STATED EXERCISE:
Every line that holds the string "from" is to be identified and copied.

-- start MATERIAL SUPPLIED --

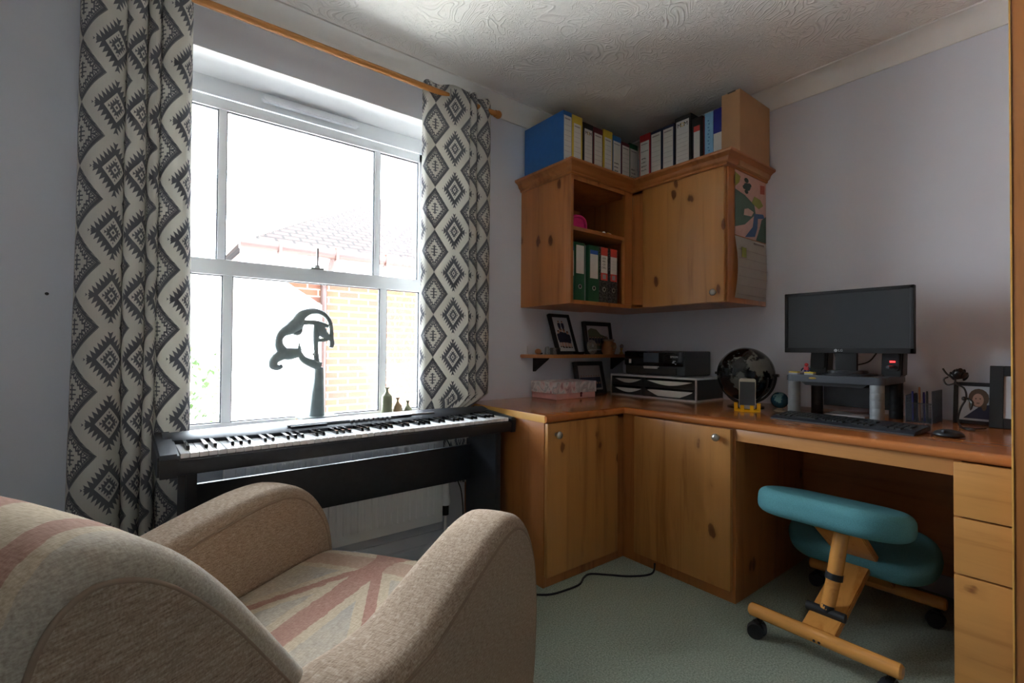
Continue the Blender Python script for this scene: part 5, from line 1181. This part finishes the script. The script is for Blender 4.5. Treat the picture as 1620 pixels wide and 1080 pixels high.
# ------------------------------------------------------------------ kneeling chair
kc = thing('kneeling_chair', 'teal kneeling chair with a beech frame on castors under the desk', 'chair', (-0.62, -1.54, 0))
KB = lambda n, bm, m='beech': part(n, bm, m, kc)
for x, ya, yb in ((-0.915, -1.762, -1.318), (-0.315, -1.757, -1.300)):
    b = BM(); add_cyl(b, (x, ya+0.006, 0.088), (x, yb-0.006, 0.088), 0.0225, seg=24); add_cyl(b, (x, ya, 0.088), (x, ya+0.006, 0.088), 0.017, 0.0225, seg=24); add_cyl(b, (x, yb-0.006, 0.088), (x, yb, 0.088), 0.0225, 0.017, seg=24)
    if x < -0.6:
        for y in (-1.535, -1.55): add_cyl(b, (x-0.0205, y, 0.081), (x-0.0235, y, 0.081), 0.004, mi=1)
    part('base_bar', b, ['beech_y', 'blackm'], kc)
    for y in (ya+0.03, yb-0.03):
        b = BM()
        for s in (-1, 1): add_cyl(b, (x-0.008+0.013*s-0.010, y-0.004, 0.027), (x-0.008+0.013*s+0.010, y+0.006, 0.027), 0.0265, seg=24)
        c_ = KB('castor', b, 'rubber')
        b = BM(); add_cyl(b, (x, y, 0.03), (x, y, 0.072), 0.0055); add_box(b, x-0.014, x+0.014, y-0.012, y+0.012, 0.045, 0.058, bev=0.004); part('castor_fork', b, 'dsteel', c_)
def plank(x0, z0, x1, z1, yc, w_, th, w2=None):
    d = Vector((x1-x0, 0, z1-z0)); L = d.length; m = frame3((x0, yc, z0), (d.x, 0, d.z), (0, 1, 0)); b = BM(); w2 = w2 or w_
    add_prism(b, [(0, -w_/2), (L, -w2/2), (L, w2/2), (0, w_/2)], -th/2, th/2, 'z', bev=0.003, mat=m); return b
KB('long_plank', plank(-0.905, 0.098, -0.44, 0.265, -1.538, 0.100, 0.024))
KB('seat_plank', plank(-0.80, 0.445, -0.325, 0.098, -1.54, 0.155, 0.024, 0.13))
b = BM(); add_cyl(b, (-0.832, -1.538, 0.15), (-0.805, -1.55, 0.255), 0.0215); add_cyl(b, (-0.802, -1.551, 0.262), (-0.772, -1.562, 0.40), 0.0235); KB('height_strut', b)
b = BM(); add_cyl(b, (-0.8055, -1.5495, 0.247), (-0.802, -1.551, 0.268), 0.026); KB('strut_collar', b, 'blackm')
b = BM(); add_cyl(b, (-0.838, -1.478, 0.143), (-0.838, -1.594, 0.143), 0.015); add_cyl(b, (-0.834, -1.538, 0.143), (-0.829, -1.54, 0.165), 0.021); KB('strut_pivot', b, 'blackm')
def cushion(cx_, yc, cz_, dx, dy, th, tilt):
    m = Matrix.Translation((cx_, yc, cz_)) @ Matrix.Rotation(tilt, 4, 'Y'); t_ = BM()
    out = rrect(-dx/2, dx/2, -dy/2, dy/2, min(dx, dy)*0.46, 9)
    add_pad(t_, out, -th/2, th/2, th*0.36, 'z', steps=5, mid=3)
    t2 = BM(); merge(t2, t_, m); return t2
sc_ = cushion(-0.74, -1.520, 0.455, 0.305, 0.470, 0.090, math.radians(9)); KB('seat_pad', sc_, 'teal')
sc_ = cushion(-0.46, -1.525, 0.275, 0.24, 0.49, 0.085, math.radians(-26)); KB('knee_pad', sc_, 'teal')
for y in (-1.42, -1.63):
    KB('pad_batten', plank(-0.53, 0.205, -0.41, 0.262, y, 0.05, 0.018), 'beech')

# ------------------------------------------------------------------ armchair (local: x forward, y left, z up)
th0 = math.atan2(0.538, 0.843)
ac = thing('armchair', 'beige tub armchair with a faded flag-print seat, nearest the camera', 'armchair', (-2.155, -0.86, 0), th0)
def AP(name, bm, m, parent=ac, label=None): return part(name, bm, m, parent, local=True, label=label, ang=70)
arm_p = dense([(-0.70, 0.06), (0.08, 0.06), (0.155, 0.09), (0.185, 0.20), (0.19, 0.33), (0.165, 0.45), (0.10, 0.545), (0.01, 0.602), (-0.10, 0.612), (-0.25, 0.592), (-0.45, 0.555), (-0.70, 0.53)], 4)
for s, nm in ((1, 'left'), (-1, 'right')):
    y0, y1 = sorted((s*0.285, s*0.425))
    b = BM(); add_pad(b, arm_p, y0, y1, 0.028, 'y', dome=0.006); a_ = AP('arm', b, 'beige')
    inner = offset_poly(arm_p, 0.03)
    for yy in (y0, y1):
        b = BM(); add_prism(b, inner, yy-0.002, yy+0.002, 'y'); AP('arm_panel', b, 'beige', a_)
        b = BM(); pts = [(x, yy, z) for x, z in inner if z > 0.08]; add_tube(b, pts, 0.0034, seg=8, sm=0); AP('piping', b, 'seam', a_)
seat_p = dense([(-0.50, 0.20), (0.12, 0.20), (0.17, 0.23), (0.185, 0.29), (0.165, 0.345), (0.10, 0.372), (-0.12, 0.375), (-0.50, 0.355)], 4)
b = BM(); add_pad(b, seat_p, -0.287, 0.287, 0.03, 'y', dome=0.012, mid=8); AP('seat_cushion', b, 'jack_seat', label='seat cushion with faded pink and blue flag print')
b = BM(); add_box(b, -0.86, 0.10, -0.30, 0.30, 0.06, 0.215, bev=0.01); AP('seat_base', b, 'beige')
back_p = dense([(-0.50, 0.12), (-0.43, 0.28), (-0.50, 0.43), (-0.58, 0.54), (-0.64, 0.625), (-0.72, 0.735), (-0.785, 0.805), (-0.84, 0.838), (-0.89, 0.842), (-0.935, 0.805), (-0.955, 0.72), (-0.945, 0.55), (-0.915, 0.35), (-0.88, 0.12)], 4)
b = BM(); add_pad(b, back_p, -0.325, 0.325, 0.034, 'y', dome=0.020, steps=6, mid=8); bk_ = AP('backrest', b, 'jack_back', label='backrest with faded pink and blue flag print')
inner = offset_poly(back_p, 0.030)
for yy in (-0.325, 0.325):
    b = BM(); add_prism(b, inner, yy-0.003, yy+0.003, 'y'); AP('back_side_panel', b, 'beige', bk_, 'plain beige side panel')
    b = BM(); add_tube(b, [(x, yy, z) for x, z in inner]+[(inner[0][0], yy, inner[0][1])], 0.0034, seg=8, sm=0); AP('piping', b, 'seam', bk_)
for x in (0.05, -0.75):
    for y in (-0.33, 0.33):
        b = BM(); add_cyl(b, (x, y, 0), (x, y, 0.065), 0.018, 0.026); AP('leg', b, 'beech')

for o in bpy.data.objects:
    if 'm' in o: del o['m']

-- end MATERIAL SUPPLIED --
-- start MATERIAL SUPPLIED --

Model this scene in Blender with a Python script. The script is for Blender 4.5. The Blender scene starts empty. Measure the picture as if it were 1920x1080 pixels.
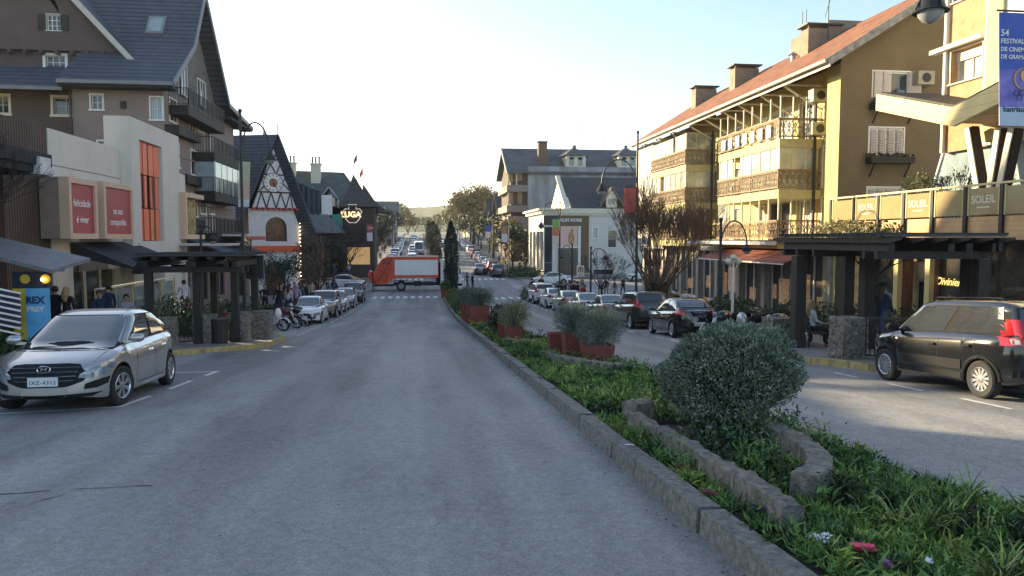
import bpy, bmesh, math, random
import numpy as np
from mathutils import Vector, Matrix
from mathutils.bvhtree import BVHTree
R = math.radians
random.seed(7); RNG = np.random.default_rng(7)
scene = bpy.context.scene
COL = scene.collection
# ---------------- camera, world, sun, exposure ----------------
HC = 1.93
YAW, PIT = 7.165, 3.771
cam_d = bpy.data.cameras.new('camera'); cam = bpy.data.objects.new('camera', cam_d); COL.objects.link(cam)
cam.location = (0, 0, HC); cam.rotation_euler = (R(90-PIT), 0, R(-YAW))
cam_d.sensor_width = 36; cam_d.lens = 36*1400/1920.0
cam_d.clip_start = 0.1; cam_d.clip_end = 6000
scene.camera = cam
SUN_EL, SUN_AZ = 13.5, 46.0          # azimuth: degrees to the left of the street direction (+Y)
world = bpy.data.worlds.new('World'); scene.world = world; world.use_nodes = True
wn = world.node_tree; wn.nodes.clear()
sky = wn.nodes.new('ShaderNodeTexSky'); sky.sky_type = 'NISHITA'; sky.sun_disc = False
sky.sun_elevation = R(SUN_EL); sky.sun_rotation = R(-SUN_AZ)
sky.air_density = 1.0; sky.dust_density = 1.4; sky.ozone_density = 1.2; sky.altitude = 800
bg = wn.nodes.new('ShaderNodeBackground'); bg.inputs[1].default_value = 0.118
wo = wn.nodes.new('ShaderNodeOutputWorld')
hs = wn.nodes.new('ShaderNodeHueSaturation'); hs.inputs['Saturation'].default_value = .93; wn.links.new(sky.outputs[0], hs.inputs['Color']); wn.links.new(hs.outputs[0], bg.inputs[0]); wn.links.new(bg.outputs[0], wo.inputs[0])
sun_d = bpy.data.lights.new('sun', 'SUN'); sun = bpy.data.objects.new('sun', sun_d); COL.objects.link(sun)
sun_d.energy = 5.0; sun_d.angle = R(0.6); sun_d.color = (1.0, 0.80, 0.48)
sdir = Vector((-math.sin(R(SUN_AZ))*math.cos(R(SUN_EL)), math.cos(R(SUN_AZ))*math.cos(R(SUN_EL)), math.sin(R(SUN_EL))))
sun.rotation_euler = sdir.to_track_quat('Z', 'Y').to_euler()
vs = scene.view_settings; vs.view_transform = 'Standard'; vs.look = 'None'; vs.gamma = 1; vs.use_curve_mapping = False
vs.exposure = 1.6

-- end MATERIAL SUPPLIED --

EXERCISE RESULT:
Continue the Blender Python script for this scene: part 5, from line 1181. This part finishes the script. The script is for Blender 4.5. Treat the picture as 1620 pixels wide and 1080 pixels high.
from mathutils import Vector, Matrix
from mathutils.bvhtree import BVHTree